6. Bad Faith: Personal Attacks
These comments target the person rather than the problem. They accuse the questioner of pride, rebellion, or satanic influence. Rather than engaging the reasoning, they shift the focus to moral or spiritual character, often as a means to dismiss uncomfortable reasoning.
Examples:
✓ “You are a fool.”
✓ “You’re clearly trying to figure this out with your natural mind, and it’s a dead-end road.”
✓ “Intellectual honesty… is usually neither.”
7. Bad Faith: Assertions Without Engagement
This set of replies recites doctrinal slogans in place of reasoning. They quote verses like “Who are you, O man, to question God?” or “All have sinned,” but without addressing the epistemic or ethical tension. These comments use theological language to close the conversation.
Examples:
✓ “Either God is sovereign or he isn’t God. He has the right over the clay.”

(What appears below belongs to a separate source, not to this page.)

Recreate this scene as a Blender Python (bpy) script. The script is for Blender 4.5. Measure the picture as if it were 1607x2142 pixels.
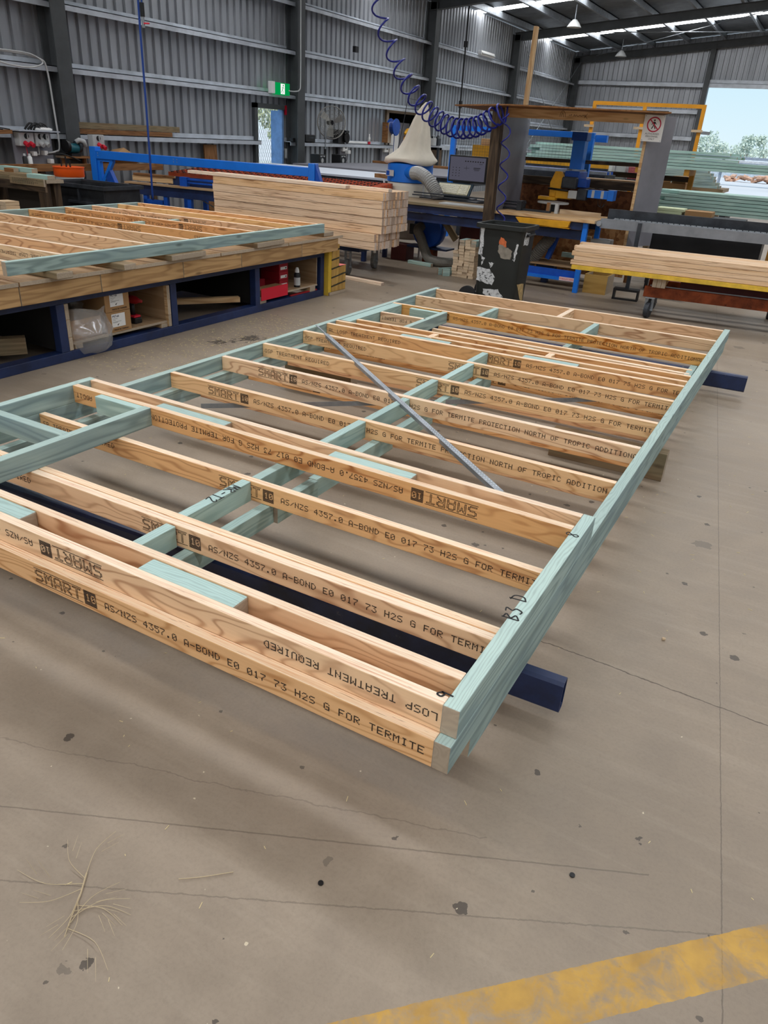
import bpy, bmesh, math, random
from mathutils import Vector, Matrix, Euler
random.seed(7)
for o in list(bpy.data.objects): bpy.data.objects.remove(o, do_unlink=True)
S = bpy.context.scene
COL = S.collection
PI = math.pi
# ---------------------------------------------------------------- camera
cam = bpy.data.cameras.new('camera'); co = bpy.data.objects.new('camera', cam); COL.objects.link(co)
cam.sensor_fit = 'VERTICAL'; cam.sensor_height = 24.0; cam.lens = 17.151
cam.clip_start = 0.05; cam.clip_end = 600
co.matrix_world = Matrix(((0.868675, -0.269503, 0.415659, 0.43869), (0.492288, 0.375988, -0.785039, -1.28032),
                          (0.055287, 0.886567, 0.459284, 1.65), (0, 0, 0, 1)))
S.camera = co
# ---------------------------------------------------------------- exposure, sky, sun
S.view_settings.view_transform = 'Standard'; S.view_settings.look = 'None'
S.view_settings.exposure = 0.0; S.view_settings.gamma = 1.0; S.view_settings.use_curve_mapping = False
SKYLIGHT = 16.5
WORLD = 1.0
w = bpy.data.worlds.new('sky'); S.world = w; w.use_nodes = True
nt = w.node_tree; nt.nodes.clear()
wo = nt.nodes.new('ShaderNodeOutputWorld'); bg = nt.nodes.new('ShaderNodeBackground')
tc = nt.nodes.new('ShaderNodeTexCoord'); sp = nt.nodes.new('ShaderNodeSeparateXYZ'); rp = nt.nodes.new('ShaderNodeValToRGB')
nt.links.new(tc.outputs['Generated'], sp.inputs[0]); nt.links.new(sp.outputs['Z'], rp.inputs[0])
rp.color_ramp.elements[0].position = 0.0; rp.color_ramp.elements[0].color = (0.76, 0.93, 1.0, 1)
rp.color_ramp.elements[1].position = 0.35; rp.color_ramp.elements[1].color = (0.34, 0.62, 0.92, 1)
e = rp.color_ramp.elements.new(0.10); e.color = (0.60, 0.85, 0.99, 1)
nt.links.new(rp.outputs[0], bg.inputs[0]); bg.inputs[1].default_value = WORLD
nt.links.new(bg.outputs[0], wo.inputs[0])
sun = bpy.data.lights.new('sun', 'SUN'); sun.energy = 3.2; sun.angle = 0.01; sun.color = (1, 0.96, 0.9)
so = bpy.data.objects.new('sun', sun); COL.objects.link(so); so.location = (30, -30, 60)
so.rotation_euler = Vector((-0.32, 0.38, -1.0)).to_track_quat('-Z', 'Y').to_euler()

# ---------------------------------------------------------------- helpers
MW = {}
class B:
    def __init__(s): s.v = []; s.f = []
    def add(s, vs, fs):
        n = len(s.v); s.v += [Vector(p) for p in vs]; s.f += [tuple(i + n for i in q) for q in fs]; return s
    def box(s, x0, x1, y0, y1, z0, z1):
        vs = [(x, y, z) for z in (z0, z1) for y in (y0, y1) for x in (x0, x1)]
        return s.add(vs, [(0, 2, 3, 1), (4, 5, 7, 6), (0, 1, 5, 4), (2, 6, 7, 3), (0, 4, 6, 2), (1, 3, 7, 5)])
    def obox(s, c, size, rot=(0, 0, 0)):
        M = Matrix.Translation(c) @ Euler(rot).to_matrix().to_4x4()
        a, b, d = size[0] / 2, size[1] / 2, size[2] / 2
        vs = [M @ Vector((x, y, z)) for z in (-d, d) for y in (-b, b) for x in (-a, a)]
        return s.add(vs, [(0, 2, 3, 1), (4, 5, 7, 6), (0, 1, 5, 4), (2, 6, 7, 3), (0, 4, 6, 2), (1, 3, 7, 5)])
    def bar(s, p0, p1, wd, h, up=(0, 0, 1)):
        p0, p1 = Vector(p0), Vector(p1); x = (p1 - p0).normalized(); u = Vector(up)
        if abs(x.dot(u)) > .98: u = Vector((0, 1, 0))
        y = u.cross(x).normalized(); z = x.cross(y)
        vs = [p + y * a * wd / 2 + z * b * h / 2 for b in (-1, 1) for a in (-1, 1) for p in (p0, p1)]
        return s.add(vs, [(0, 2, 3, 1), (4, 5, 7, 6), (0, 1, 5, 4), (2, 6, 7, 3), (0, 4, 6, 2), (1, 3, 7, 5)])
    def prism(s, pts, vec):
        n = len(pts); vec = Vector(vec); vs = [Vector(p) for p in pts] + [Vector(p) + vec for p in pts]
        nn = Vector((0, 0, 0))
        for i in range(n): nn += Vector(pts[i]).cross(Vector(pts[(i + 1) % n]))
        q = [tuple(reversed(range(n))), tuple(range(n, 2 * n))] + [(i, (i + 1) % n, (i + 1) % n + n, i + n) for i in range(n)]
        if nn.dot(vec) < 0: q = [tuple(reversed(k)) for k in q]
        return s.add(vs, q)
    def tube(s, pts, r, n=8, closed=False, caps=True):
        pts = [Vector(p) for p in pts]; m = len(pts); rr = r if isinstance(r, (list, tuple)) else [r] * m
        t0 = (pts[1] - pts[0]).normalized(); u = t0.orthogonal().normalized(); base = len(s.v)
        for i, p in enumerate(pts):
            if closed: t = (pts[(i + 1) % m] - pts[i - 1])
            else: t = pts[min(i + 1, m - 1)] - pts[max(i - 1, 0)]
            if t.length < 1e-9: t = t0
            t.normalize(); u = (u - t * u.dot(t))
            if u.length < 1e-6: u = t.orthogonal()
            u.normalize(); w_ = t.cross(u)
            for k in range(n):
                a = 2 * PI * k / n; s.v.append(p + (u * math.cos(a) + w_ * math.sin(a)) * rr[i])
        for i in range(m if closed else m - 1):
            j = (i + 1) % m
            for k in range(n):
                l = (k + 1) % n; s.f.append((base + i * n + k, base + i * n + l, base + j * n + l, base + j * n + k))
        if caps and not closed:
            s.f.append(tuple(base + k for k in reversed(range(n)))); s.f.append(tuple(base + (m - 1) * n + k for k in range(n)))
        return s
    def cyl(s, a, b, r0, r1=None, n=20): return s.tube([a, b], [r0, r0 if r1 is None else r1], n)
    def lathe(s, prof, c, n=24, axis='z', rot=None):
        base = len(s.v); c = Vector(c)
        for r, z in prof:
            for k in range(n):
                a = 2 * PI * k / n; p = Vector((r * math.cos(a), r * math.sin(a), z))
                if axis == 'x': p = Vector((p.z, p.x, p.y))
                if axis == 'y': p = Vector((p.y, p.z, p.x))
                if rot: p = Euler(rot).to_matrix() @ p
                s.v.append(c + p)
        for i in range(len(prof) - 1):
            for k in range(n):
                l = (k + 1) % n; s.f.append((base + i * n + k, base + i * n + l, base + (i + 1) * n + l, base + (i + 1) * n + k))
        if prof[0][0] > 1e-5: s.f.append(tuple(base + k for k in reversed(range(n))))
        if prof[-1][0] > 1e-5: s.f.append(tuple(base + (len(prof) - 1) * n + k for k in range(n)))
        return s
    def quad(s, a, b, c, d): return s.add([a, b, c, d], [(0, 1, 2, 3)])
    def ball(s, c, r, n=12, m=8, sc=(1, 1, 1)):
        prof = [(max(1e-6, r * math.sin(PI * i / m)), -r * math.cos(PI * i / m)) for i in range(m + 1)]
        b = B().lathe(prof, (0, 0, 0), n)
        return s.add([Vector(c) + Vector((p.x * sc[0], p.y * sc[1], p.z * sc[2])) for p in b.v], b.f)
    def build(s, name, mat, parent=None, bevel=0, smooth=False, loc=None, label=None, cat=None, group=None, kind=None, seg=2):
        me = bpy.data.meshes.new(name)
        if parent is not None:
            P = MW[parent.name].inverted(); vs = [P @ p for p in s.v]; M = MW[parent.name]
        else:
            if loc is None:
                xs = [p.x for p in s.v]; ys = [p.y for p in s.v]; zs = [p.z for p in s.v]
                loc = ((min(xs) + max(xs)) / 2, (min(ys) + max(ys)) / 2, min(zs))
            loc = Vector(loc); vs = [p - loc for p in s.v]; M = Matrix.Translation(loc)
        me.from_pydata([tuple(p) for p in vs], [], s.f); me.validate(); me.update()
        if smooth:
            me.shade_smooth()
        me.materials.append(mat)
        o = bpy.data.objects.new(name, me); COL.objects.link(o)
        if smooth == 'auto':
            md = o.modifiers.new('edge', 'EDGE_SPLIT'); md.split_angle = 0.7
        if parent is not None: o.parent = parent
        else: o.location = loc
        MW[o.name] = M.copy()
        if bevel:
            md = o.modifiers.new('bevel', 'BEVEL'); md.width = bevel; md.segments = seg; md.limit_method = 'ANGLE'; md.angle_limit = 0.6
        props(o, label, cat, group, kind); return o
def props(o, label=None, cat=None, group=None, kind=None):
    if label: o['label'] = label
    if cat: o['category'] = cat
    if group: o['group'] = group
    if kind: o['kind'] = kind
    return o
def thing(name, label, cat, loc, rotz=0.0, group=None):
    o = bpy.data.objects.new(name, None); COL.objects.link(o); o.empty_display_size = .1
    o.location = loc; o.rotation_euler = (0, 0, rotz); MW[o.name] = Matrix.Translation(loc)
    return props(o, label, cat, group)
def frame_of(p0, p1, up=(0, 0, 1)):
    p0, p1 = Vector(p0), Vector(p1); x = (p1 - p0).normalized(); u = Vector(up)
    if abs(x.dot(u)) > .98: u = Vector((0, 1, 0))
    y = u.cross(x).normalized(); z = x.cross(y)
    M = Matrix((x, y, z)).transposed().to_4x4(); M.translation = (p0 + p1) / 2
    return M, (p1 - p0).length
MESHC = {}
def piece(name, p0, p1, wd, h, mat, parent=None, up=(0, 0, 1), bevel=.003, label=None, cat=None, group=None):
    """a sawn length of timber or section: own origin, local x along its length"""
    M, L = frame_of(p0, p1, up)
    key = (round(L, 4), wd, h, mat.name)
    if key not in MESHC:
        b = B().box(-L / 2, L / 2, -wd / 2, wd / 2, -h / 2, h / 2)
        me = bpy.data.meshes.new(name); me.from_pydata([tuple(v) for v in b.v], [], b.f); me.update(); me.materials.append(mat); MESHC[key] = me
    o = bpy.data.objects.new(name, MESHC[key]); COL.objects.link(o)
    if parent is not None:
        o.parent = parent; o.matrix_local = MW[parent.name].inverted() @ M
    else: o.matrix_local = M
    MW[o.name] = M
    if bevel:
        md = o.modifiers.new('bevel', 'BEVEL'); md.width = bevel; md.segments = 2
    return props(o, label, cat, group)
def structure(o): o['kind'] = 'structure'; return o
def rotp(p, piv, a):
    x, y = p[0] - piv[0], p[1] - piv[1]; c, s = math.cos(a), math.sin(a)
    return (piv[0] + c * x - s * y, piv[1] + s * x + c * y, p[2])
def lerp(a, b, t): return tuple(a[i] + (b[i] - a[i]) * t for i in range(len(a)))
def catmull(pts, n=8):
    pts = [Vector(p) for p in pts]; out = []
    for i in range(len(pts) - 1):
        a = pts[max(i - 1, 0)]; b = pts[i]; c = pts[i + 1]; d = pts[min(i + 2, len(pts) - 1)]
        for k in range(n):
            t = k / n
            out.append(.5 * ((2 * b) + (c - a) * t + (2 * a - 5 * b + 4 * c - d) * t * t + (3 * b - a - 3 * c + d) * t ** 3))
    return out + [pts[-1]]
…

✓ “She is without excuse.”
✓ “No one will get to heaven without His grace. What He does on that day is His decision.”
8. Bad Faith: Conversation Enders
These responses end dialogue entirely. They might appeal to prayer, divine mystery, or outright rejection of the question. The function is to reassert control or retreat from the conversation, signaling that rational inquiry has reached its limit.
Examples:
✓ “It’s faith. I can only pray that the Lord would show himself to you.”
✓ “It’s not up to you or me. God says the one who is saved is the one who places their faith in Jesus.”
✓ “God does what He chooses, so I don’t know how He will handle it… We will all appear before Him one day.”